Q&A With Paul A. Supowitz

Issue Date: 
February 23, 2015

Several hundred members of the University of Pittsburgh community will travel to the state Capitol on March 4 for the annual Pitt Day in Harrisburg. Faculty, staff, students, and alumni will meet with legislators throughout the day, explaining the importance of Pitt as an educator of the nation’s brightest students and as a vital economic engine in Western Pennsylvania. The Pitt Chronicle’s Jane-Ellen Robinet interviewed Paul Supowitz, Pitt’s vice chancellor for community and governmental relations.

How important is it for Pitt faculty, staff, students, and alumni to make a large showing in Harrisburg? 

Paul A. Supowitz

Pitt Day in Harrisburg is the one day during the year when the University of Pittsburgh has an overwhelming presence throughout the Capitol. We meet with legislators, exhibit the fruits of research and educational efforts, and impress upon lawmakers the University of Pittsburgh’s important role in educating Pennsylvania’s best and brightest students and serving as a powerful economic engine.

Lawmakers in Harrisburg have many competing demands for the very limited resources that they have to allocate in the state budget. It is vital that they hear input from their constituents and Pennsylvania citizens regarding the importance of public higher education, and in particular, Pennsylvania’s public research universities.

What will Pitt’s message to legislators be on March 4? Is there anything that will differentiate it from years past?

We have come out of a period of large and disproportionate cuts followed by three years of flat funding. Pitt’s message to legislators and Governor Wolf’s administration will focus on the importance of reversing recent funding trends so Pitt can continue—and accelerate—its role in educating students for the new knowledge economy and serving as a powerful engine of economic growth and prosperity. 

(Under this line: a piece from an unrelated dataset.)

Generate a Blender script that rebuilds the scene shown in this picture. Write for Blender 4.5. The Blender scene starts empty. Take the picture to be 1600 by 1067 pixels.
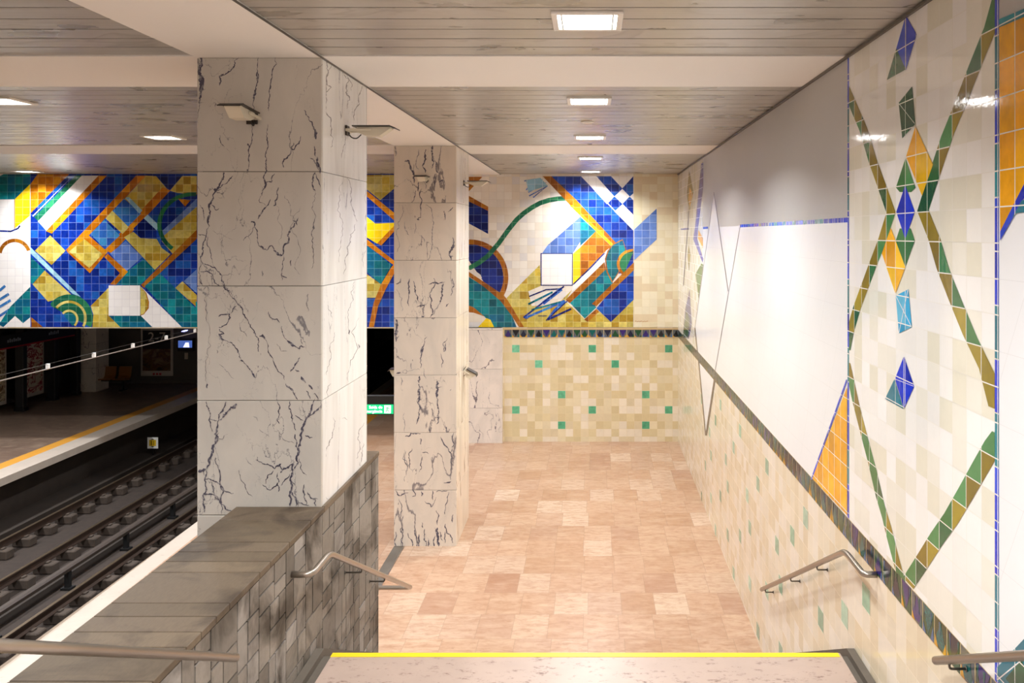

What do you personally do on this day?  Visit with legislators in their offices?

I will be making visits to legislators and administration officials along with Chancellor Gallagher. I will also be available throughout the Capitol to answer questions and ensure that the day goes as smoothly as possible.  

What kind of feedback have you received from legislators about Pitt’s strategy of having the University community carry the message to Harrisburg?

Legislators are emphatic about the need to hear from constituents, and thus they welcome the input they receive during Pitt Day. The event offers the unique opportunity for students to provide input first-hand about the value of a Pitt education. Consistently, year after year, legislators comment on how impressed they are with Pitt students. 

Alumni and staff participating in Pitt Day are also able to deliver a powerful message to their representatives and senators, as our elected officials take particular note of information received from their own constituents. 

What are your expectations about the outcome for Pitt in this year’s budgeting process? 

While it is extremely early in the process, it is encouraging that Governor Wolf has been very clear in articulating the vital importance of public education, including higher education. Having said that, the Commonwealth is facing a $2 billion-plus structural deficit that needs to be addressed, so it will be a challenging environment.

Is there anything else that you would like to say regarding the importance of this event to Pitt?

Pittsburgh is about as far away from our state Capitol as you can be and still be in the Commonwealth of Pennsylvania. It’s vitally important for legislators from around the state to understand the role and importance of the University of Pittsburgh. Pitt Day is a great facilitator of that. It is also an enjoyable day and a great learning experience. Finally, it’s great to see the Capitol awash in Blue and Gold!